======== Extracted data

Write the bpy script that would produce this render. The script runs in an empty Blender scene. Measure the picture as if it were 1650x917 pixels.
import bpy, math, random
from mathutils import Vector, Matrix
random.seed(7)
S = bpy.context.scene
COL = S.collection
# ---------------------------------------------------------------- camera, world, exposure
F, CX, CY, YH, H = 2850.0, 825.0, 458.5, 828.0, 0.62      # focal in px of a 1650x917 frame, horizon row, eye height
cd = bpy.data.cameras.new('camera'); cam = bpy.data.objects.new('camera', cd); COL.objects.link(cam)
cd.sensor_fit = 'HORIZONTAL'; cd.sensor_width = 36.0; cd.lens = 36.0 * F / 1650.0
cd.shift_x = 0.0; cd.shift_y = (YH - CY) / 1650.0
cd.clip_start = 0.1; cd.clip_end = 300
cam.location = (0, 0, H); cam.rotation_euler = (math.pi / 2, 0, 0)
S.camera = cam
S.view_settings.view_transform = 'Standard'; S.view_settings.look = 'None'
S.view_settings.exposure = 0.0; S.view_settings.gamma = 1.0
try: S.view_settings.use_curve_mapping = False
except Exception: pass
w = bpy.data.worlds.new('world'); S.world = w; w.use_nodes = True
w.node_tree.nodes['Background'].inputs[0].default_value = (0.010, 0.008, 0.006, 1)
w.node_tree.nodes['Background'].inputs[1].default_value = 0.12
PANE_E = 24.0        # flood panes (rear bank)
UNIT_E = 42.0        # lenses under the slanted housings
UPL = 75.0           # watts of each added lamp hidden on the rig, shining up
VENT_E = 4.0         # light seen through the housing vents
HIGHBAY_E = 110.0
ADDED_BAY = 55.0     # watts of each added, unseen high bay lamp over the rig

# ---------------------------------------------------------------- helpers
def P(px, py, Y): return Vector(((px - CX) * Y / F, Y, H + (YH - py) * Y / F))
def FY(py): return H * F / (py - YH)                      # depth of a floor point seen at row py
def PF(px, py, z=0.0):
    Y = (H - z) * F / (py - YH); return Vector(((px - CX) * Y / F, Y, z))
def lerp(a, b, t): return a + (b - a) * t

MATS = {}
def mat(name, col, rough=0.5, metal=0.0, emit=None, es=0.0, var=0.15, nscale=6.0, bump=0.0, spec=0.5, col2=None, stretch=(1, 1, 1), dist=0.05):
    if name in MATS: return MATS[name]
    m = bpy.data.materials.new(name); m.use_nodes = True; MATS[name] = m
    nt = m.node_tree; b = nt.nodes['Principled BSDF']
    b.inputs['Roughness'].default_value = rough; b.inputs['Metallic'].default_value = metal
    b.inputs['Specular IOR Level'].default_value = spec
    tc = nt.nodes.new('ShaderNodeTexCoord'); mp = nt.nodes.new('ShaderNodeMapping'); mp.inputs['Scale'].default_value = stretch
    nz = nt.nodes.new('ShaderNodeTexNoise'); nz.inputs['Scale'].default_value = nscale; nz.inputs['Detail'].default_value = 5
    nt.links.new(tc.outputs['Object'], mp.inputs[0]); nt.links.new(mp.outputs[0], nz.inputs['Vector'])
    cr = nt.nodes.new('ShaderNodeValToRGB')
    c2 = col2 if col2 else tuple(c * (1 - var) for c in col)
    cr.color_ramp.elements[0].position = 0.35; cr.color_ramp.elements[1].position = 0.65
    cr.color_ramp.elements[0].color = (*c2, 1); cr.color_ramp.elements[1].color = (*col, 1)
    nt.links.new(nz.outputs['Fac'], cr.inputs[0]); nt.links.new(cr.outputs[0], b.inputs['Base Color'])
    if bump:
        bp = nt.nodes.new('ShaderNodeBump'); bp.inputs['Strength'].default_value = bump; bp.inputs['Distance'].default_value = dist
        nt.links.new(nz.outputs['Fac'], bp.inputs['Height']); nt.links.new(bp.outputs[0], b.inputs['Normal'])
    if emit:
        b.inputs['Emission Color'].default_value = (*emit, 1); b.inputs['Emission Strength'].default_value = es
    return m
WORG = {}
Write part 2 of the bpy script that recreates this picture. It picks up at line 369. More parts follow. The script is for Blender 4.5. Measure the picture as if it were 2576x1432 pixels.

================

Aim:
Could you reproduce every record above exactly as it appears?

Answer to the problem:
Write the bpy script that would produce this render. The script runs in an empty Blender scene. Measure the picture as if it were 1650x917 pixels.
import bpy, math, random
from mathutils import Vector, Matrix
random.seed(7)
S = bpy.context.scene
COL = S.collection
# ---------------------------------------------------------------- camera, world, exposure
F, CX, CY, YH, H = 2850.0, 825.0, 458.5, 828.0, 0.62      # focal in px of a 1650x917 frame, horizon row, eye height
cd = bpy.data.cameras.new('camera'); cam = bpy.data.objects.new('camera', cd); COL.objects.link(cam)
cd.sensor_fit = 'HORIZONTAL'; cd.sensor_width = 36.0; cd.lens = 36.0 * F / 1650.0
cd.shift_x = 0.0; cd.shift_y = (YH - CY) / 1650.0
cd.clip_start = 0.1; cd.clip_end = 300
cam.location = (0, 0, H); cam.rotation_euler = (math.pi / 2, 0, 0)
S.camera = cam
S.view_settings.view_transform = 'Standard'; S.view_settings.look = 'None'
S.view_settings.exposure = 0.0; S.view_settings.gamma = 1.0
try: S.view_settings.use_curve_mapping = False
except Exception: pass
w = bpy.data.worlds.new('world'); S.world = w; w.use_nodes = True
w.node_tree.nodes['Background'].inputs[0].default_value = (0.010, 0.008, 0.006, 1)
w.node_tree.nodes['Background'].inputs[1].default_value = 0.12
PANE_E = 24.0        # flood panes (rear bank)
UNIT_E = 42.0        # lenses under the slanted housings
UPL = 75.0           # watts of each added lamp hidden on the rig, shining up
VENT_E = 4.0         # light seen through the housing vents
HIGHBAY_E = 110.0
ADDED_BAY = 55.0     # watts of each added, unseen high bay lamp over the rig

# ---------------------------------------------------------------- helpers
def P(px, py, Y): return Vector(((px - CX) * Y / F, Y, H + (YH - py) * Y / F))
def FY(py): return H * F / (py - YH)                      # depth of a floor point seen at row py
def PF(px, py, z=0.0):
    Y = (H - z) * F / (py - YH); return Vector(((px - CX) * Y / F, Y, z))
def lerp(a, b, t): return a + (b - a) * t

MATS = {}
def mat(name, col, rough=0.5, metal=0.0, emit=None, es=0.0, var=0.15, nscale=6.0, bump=0.0, spec=0.5, col2=None, stretch=(1, 1, 1), dist=0.05):
    if name in MATS: return MATS[name]
    m = bpy.data.materials.new(name); m.use_nodes = True; MATS[name] = m
    nt = m.node_tree; b = nt.nodes['Principled BSDF']
    b.inputs['Roughness'].default_value = rough; b.inputs['Metallic'].default_value = metal
    b.inputs['Specular IOR Level'].default_value = spec
    tc = nt.nodes.new('ShaderNodeTexCoord'); mp = nt.nodes.new('ShaderNodeMapping'); mp.inputs['Scale'].default_value = stretch
    nz = nt.nodes.new('ShaderNodeTexNoise'); nz.inputs['Scale'].default_value = nscale; nz.inputs['Detail'].default_value = 5
    nt.links.new(tc.outputs['Object'], mp.inputs[0]); nt.links.new(mp.outputs[0], nz.inputs['Vector'])
    cr = nt.nodes.new('ShaderNodeValToRGB')
    c2 = col2 if col2 else tuple(c * (1 - var) for c in col)
    cr.color_ramp.elements[0].position = 0.35; cr.color_ramp.elements[1].position = 0.65
    cr.color_ramp.elements[0].color = (*c2, 1); cr.color_ramp.elements[1].color = (*col, 1)
    nt.links.new(nz.outputs['Fac'], cr.inputs[0]); nt.links.new(cr.outputs[0], b.inputs['Base Color'])
    if bump:
        bp = nt.nodes.new('ShaderNodeBump'); bp.inputs['Strength'].default_value = bump; bp.inputs['Distance'].default_value = dist
        nt.links.new(nz.outputs['Fac'], bp.inputs['Height']); nt.links.new(bp.outputs[0], b.inputs['Normal'])
    if emit:
        b.inputs['Emission Color'].default_value = (*emit, 1); b.inputs['Emission Strength'].default_value = es
    return m
WORG = {}
Write part 2 of the bpy script that recreates this picture. It picks up at line 369. More parts follow. The script is for Blender 4.5. Measure the picture as if it were 2576x1432 pixels.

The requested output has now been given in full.